MICHAEL ANTONELLI: Not only has it been upended, Josh, is it actually no landing. We talk about soft and hard. It is actually no landing. There's also this view of trampoline landing. I think one of my friends-- my friend Oliver kind of pushed that one out.

JOSH LIPTON: What is that, Michael? What is that? That is a new one for me. Trampoline landing, what is that?

MICHAEL ANTONELLI: I like it. I like it. It's this notion that we kind of hit the ground and then bounce right back immediately, like we did have that kind of two quarter, negative quarter back in 2022. We just bounced immediately. So a trampoline, we're back right back to 3% growth. I like either of those takes at this point. And CPI, as I've said many times before, years ago, I'm still getting no credit for it.

This is like the end of World War II. This is not like the 1970s. And at the end of World War II, inflation at 20% and came down. But it didn't come down in a straight line. It bounced its way down and that's what's happening right now. Post-crisis, we're bouncing our way back down to 2%. We should not have ever expected it to go from 9 to 2 in a straight line. No landing, trampoline landing, I think we need to shift the narrative to those from soft or hard.

JULIE HYMAN: So what does all of that mean then for stocks, right, especially coming off an earnings season where growth looks pretty good, and it's not just the Magnificent Seven where we're seeing growth.

MICHAEL ANTONELLI: I think the narrative for stocks is still quite good based on the economy, based on all the things that were tailwinds from last year. Remember this is an election year, that will certainly start to take all the oxygen in the room as the year goes by.

One thing you would notice if you followed my work or some other strategists' work, is that the first quarter of election years are typically volatile. They're typically like this. You would expect the volatility to be in the first few months of the year. Why?
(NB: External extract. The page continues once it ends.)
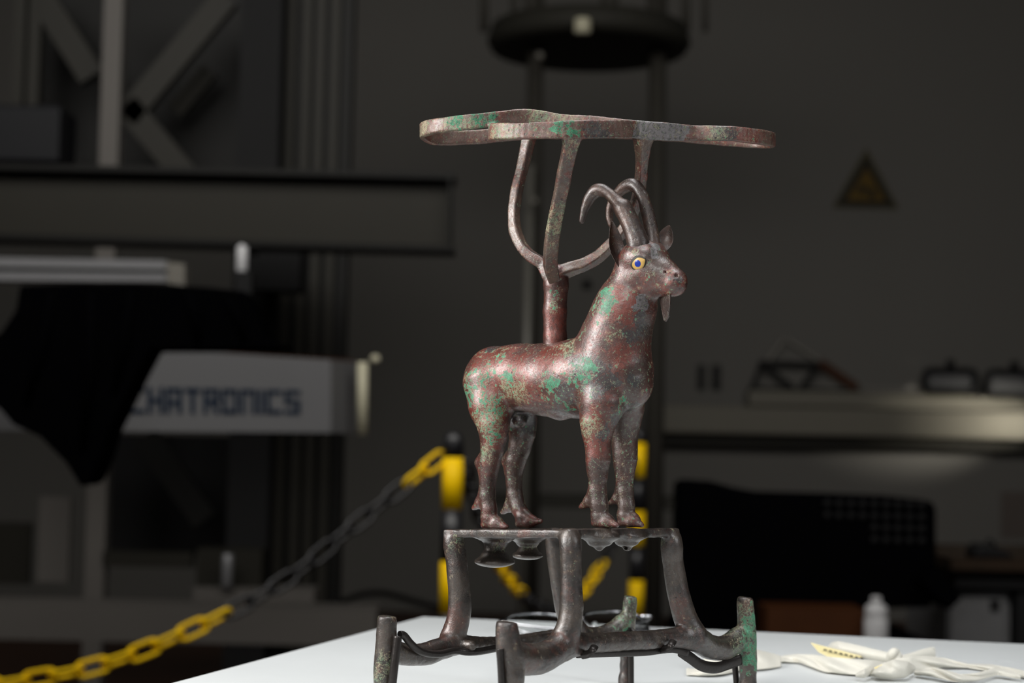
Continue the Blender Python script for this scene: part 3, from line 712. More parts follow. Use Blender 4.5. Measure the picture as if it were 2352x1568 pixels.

Well, the market's still trying to come to grips with the candidates and the policies and all the things that surround an election. So this is not frankly, all that surprising to me. I do think that the magnitude of today's move was eye-opening. It just goes to show people were ready to hit the sell button.

But I think the narrative around where stocks can go this year are still quite good, based on a bunch of economic indicators that are still strong. We're looking at 3% GDP growth, wage growth, all these things.

JOSH LIPTON: In terms of risk, though, to that call kind of downside risk, Michael, where do you put geopolitics there? And are you-- are you in any way surprised, Michael, by the way, despite that, you look around the world right now, Russia, Ukraine, Israel, Hamas, Red Sea, markets have basically shrugged it off.

MICHAEL ANTONELLI: I get this. It's a good question, Josh. I get this question all the time in my career. All the time from clients. I get them live. I get them from friends. I get it all. Geopolitical events tend to have short-term impacts on the stock market. You can look all the way back to-- I don't know. Let's talk about the Cuban Missile Crisis. It had a very small impact on the stock market-- very, very small. That was basically the closest the world has ever come to nuclear annihilation.

So geopolitical does tend to have very, very limited impacts. And I say to clients, Apple computer still sells iPhones, and Costco still sells hot dogs, and Starbucks still makes lattes, even when there are hot spots around the world. And that's what you really, really need to focus on.

So I am quite unsurprised by the market shrugging this kind of stuff off. What are the downside risks? An economic slowdown. That to me is the real downside risk, and I watch for it all the time.

JULIE HYMAN: Mike, I feel like you and I have even had this conversation before about geopolitics.

MICHAEL ANTONELLI: Yeah. Yeah.

JULIE HYMAN: Getting a little deja vu. Great to see you. Thanks so much for joining us. We really appreciate it.